In his speech yesterday, he box-ticked the various demographics in his supporter base. “Thank you to those so often forgotten by the politics of our city, who made this movement their own. I speak of Yemeni bodega owners and Mexican abuelas. Senegalese taxi drivers and Uzbek nurses. Trinidadian line cooks and Ethiopian aunties. Yes, aunties.”


He paused for the Pavlovian applause after each ethnic stereotype, saving the longest pause for the last, aunties. Mamdani smiled triumphantly. The audience was cheering an allusion to a fictional story. They knew it. And he knew they knew it. Hence the smile. If they are dumb enough to cheer that, they will cheer anything. His mandate, at least with this crowd, is virtually unlimited. Tyrants dream of having this much power.


He got them into this state by telling them two things: that they are victims, and white people want to oppress them.

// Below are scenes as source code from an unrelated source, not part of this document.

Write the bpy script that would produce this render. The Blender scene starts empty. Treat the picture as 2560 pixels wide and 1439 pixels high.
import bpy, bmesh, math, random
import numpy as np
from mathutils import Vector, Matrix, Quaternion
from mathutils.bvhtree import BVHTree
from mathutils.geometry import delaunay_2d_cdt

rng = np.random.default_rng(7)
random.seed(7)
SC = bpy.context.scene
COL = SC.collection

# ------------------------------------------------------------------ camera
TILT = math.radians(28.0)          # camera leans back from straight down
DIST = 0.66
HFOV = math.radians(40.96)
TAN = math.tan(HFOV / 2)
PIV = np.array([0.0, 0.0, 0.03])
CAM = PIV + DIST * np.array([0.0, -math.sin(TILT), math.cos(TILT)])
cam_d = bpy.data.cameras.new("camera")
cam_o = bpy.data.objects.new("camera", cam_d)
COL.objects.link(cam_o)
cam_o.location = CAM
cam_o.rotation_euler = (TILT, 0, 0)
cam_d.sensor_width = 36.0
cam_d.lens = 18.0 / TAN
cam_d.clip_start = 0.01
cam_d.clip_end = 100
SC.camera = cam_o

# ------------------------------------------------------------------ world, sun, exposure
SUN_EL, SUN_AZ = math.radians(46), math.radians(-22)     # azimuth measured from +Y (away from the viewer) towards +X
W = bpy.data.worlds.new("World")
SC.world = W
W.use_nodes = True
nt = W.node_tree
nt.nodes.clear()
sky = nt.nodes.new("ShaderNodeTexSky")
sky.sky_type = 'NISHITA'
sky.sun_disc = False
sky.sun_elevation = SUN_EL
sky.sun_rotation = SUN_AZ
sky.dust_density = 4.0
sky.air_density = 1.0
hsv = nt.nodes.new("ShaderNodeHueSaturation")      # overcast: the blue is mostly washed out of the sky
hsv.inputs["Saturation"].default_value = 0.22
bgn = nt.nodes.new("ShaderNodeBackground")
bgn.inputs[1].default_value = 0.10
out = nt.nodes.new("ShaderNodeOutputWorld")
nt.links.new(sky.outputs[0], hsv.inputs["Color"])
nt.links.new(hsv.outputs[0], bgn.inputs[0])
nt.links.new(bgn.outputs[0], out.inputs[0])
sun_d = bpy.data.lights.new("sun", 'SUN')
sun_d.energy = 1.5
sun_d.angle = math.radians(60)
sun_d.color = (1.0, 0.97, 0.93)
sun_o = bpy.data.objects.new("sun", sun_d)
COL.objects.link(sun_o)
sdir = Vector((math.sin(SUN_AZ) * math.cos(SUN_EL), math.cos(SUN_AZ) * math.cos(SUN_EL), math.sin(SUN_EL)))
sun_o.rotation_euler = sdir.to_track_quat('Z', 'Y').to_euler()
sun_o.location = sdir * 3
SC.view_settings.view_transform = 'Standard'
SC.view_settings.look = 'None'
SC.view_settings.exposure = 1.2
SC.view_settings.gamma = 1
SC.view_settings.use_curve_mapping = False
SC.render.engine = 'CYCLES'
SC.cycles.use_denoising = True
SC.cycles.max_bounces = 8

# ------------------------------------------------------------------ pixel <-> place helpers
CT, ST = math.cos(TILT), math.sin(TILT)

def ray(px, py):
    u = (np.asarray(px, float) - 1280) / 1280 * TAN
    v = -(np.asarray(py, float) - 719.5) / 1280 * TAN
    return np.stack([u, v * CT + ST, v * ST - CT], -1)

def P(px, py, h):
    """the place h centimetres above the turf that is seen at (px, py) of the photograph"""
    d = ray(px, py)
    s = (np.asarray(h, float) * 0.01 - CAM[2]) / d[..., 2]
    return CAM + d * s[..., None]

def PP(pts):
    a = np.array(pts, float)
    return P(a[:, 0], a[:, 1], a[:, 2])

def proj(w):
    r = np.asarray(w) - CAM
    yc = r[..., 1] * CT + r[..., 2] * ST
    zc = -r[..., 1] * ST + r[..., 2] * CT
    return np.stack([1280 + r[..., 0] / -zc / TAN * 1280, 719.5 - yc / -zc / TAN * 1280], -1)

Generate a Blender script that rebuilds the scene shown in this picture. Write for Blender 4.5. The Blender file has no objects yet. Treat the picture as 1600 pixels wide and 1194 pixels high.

Again, there are more holes in these stories than candy. Mamdani referred to his audience having “fingers bruised from lifting boxes on the warehouse floor, palms calloused from delivery-bike handlebars, knuckles scarred with kitchen burns”. Since when did lifting boxes bruise your fingers? Did your hands ever get calloused from riding a bike all day when you were a kid? How many chefs do you know whose knuckles are burned?


And yet the audience cheered because these imaginary injuries endowed them, whether they have jobs or not, with the victimhood they crave, and Mamdani was more than happy to oblige.


Then he said: “These are not hands that have been allowed to hold power.”


Yeah, right. If anything defines the liberal, democratic West, it is that, more than any other society around the world and throughout history, working-class people are denied power. They can’t choose where they live, what jobs they will do, who they will marry, what opinions they can hold, who to vote for, or even what they will eat for dinner. All those things are decided by the rich and powerful, right?


Seriously, the way Mamdani portrayed it, why would anybody choose to live in New York at all? Um, the answer to that is: Mamdani’s supporters. As it turns out, most of his supporters are people who chose not only to migrate to the United States, but chose New York as their new home. A poll conducted in October found that a massive 62 per cent of Mamdani’s supporters were not born in the US. Had they been excluded from voting, Mamdani’s nearest rival, Democrat Andrew Cuomo, would have won the election by a comfortable 9 percentage points.


Mamdani is promising them all sorts of things, from rent freezes to free education and state-run supermarkets. His supporters know better than most people that these socialist programs never work. But they don’t care. What they really want is for New York to resemble the shitholes from which they migrated, but with cleaner water and better sanitation, albeit only for a while. If Mamdani gets his way, New York will soon look more like Mogadishu than Memphis, if it doesn’t already, and his supporters will be grateful. 


He also insinuated that he will criminalise “Islamophobia”, which is the only sign that smart white people need to flee the city while they can. When free speech is outlawed, chaos and tyranny are not far away. The evolution of Western Civilisation has for 2000 years been the long, slow process of reducing these forces of darkness; now they are incubating within our own cities.


Like most people, I don’t care much about New York. I visited it once in 2017, and thought it was a great city that had long since peaked. The cities of South East Asia are far more exciting.


But Mamdani’s rise is a warning to all of us. The Third World is colonising the West. Australia will have its own Mamdani soon. If we don’t stop this colonisation, there will be nothing left for our kids.